Stop after the line with "bm = bmesh.new(); bm.from_mesh(slab.data);": repeat exactly every line before it, beginning with the first, and that line itself.
━━━━━━━━━━━━━━━━
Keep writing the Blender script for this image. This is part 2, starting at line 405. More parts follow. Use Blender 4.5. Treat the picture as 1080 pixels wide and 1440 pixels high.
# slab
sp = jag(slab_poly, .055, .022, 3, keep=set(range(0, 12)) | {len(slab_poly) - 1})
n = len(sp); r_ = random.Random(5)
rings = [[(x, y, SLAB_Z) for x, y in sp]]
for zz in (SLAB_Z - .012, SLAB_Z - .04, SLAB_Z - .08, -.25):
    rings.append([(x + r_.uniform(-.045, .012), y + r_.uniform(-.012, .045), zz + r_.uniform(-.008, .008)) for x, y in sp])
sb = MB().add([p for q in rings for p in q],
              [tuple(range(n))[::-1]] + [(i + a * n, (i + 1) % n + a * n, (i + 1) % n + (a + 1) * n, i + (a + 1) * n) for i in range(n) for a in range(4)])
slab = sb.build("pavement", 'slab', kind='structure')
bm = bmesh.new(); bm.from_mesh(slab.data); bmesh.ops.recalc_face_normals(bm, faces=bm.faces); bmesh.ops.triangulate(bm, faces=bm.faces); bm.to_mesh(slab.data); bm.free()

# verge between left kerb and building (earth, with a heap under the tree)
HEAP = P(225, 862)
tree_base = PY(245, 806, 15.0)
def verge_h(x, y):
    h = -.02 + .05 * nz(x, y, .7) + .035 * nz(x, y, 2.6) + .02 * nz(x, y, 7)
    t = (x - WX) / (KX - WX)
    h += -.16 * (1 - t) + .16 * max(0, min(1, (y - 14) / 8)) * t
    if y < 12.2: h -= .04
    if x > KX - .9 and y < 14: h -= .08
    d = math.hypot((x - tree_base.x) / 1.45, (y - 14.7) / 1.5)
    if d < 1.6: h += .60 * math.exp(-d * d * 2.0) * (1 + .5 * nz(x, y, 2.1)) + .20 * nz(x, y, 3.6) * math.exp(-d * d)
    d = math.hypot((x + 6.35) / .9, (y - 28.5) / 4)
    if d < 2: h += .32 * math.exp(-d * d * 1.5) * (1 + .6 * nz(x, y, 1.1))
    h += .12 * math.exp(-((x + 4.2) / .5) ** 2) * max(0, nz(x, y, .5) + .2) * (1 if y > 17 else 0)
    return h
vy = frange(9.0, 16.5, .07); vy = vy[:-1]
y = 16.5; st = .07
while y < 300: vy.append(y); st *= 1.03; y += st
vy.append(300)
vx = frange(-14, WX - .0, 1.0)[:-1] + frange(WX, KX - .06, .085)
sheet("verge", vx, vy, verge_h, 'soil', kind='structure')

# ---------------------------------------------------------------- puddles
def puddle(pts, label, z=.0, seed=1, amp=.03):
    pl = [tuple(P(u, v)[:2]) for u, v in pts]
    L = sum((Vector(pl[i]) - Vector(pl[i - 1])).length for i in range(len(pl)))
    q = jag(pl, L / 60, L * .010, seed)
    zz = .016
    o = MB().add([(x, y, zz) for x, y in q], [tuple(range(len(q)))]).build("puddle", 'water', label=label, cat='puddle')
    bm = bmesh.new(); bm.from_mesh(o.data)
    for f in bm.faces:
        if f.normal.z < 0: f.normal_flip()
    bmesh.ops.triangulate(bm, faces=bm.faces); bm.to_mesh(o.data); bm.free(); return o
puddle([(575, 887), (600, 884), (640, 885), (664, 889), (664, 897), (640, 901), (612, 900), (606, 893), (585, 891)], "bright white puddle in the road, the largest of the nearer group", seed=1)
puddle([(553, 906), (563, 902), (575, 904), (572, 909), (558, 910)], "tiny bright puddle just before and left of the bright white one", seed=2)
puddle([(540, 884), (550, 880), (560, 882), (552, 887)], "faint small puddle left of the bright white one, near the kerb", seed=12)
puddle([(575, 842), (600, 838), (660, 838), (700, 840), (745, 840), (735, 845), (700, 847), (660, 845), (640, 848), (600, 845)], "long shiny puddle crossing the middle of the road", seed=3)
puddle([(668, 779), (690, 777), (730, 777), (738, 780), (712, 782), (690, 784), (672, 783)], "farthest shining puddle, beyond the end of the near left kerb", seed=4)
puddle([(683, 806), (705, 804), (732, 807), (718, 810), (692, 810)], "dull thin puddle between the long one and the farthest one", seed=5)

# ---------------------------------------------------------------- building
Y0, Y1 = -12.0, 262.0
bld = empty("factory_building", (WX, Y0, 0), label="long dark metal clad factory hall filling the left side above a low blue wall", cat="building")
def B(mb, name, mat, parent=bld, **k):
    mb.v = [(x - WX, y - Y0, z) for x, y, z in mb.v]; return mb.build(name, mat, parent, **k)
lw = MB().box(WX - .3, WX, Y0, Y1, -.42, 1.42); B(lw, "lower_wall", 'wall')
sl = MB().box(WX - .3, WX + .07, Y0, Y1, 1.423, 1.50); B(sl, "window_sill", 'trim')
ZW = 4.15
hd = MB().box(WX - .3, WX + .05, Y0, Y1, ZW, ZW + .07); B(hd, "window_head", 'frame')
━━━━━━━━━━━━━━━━
* _Answer to the problem_
Keep writing the Blender script for this image. This is part 2, starting at line 405. More parts follow. Use Blender 4.5. Treat the picture as 1080 pixels wide and 1440 pixels high.
# slab
sp = jag(slab_poly, .055, .022, 3, keep=set(range(0, 12)) | {len(slab_poly) - 1})
n = len(sp); r_ = random.Random(5)
rings = [[(x, y, SLAB_Z) for x, y in sp]]
for zz in (SLAB_Z - .012, SLAB_Z - .04, SLAB_Z - .08, -.25):
    rings.append([(x + r_.uniform(-.045, .012), y + r_.uniform(-.012, .045), zz + r_.uniform(-.008, .008)) for x, y in sp])
sb = MB().add([p for q in rings for p in q],
              [tuple(range(n))[::-1]] + [(i + a * n, (i + 1) % n + a * n, (i + 1) % n + (a + 1) * n, i + (a + 1) * n) for i in range(n) for a in range(4)])
slab = sb.build("pavement", 'slab', kind='structure')
bm = bmesh.new(); bm.from_mesh(slab.data); bmesh.ops.recalc_face_normals(bm, faces=bm.faces); bmesh.ops.triangulate(bm, faces=bm.faces); bm.to_mesh(slab.data); bm.free()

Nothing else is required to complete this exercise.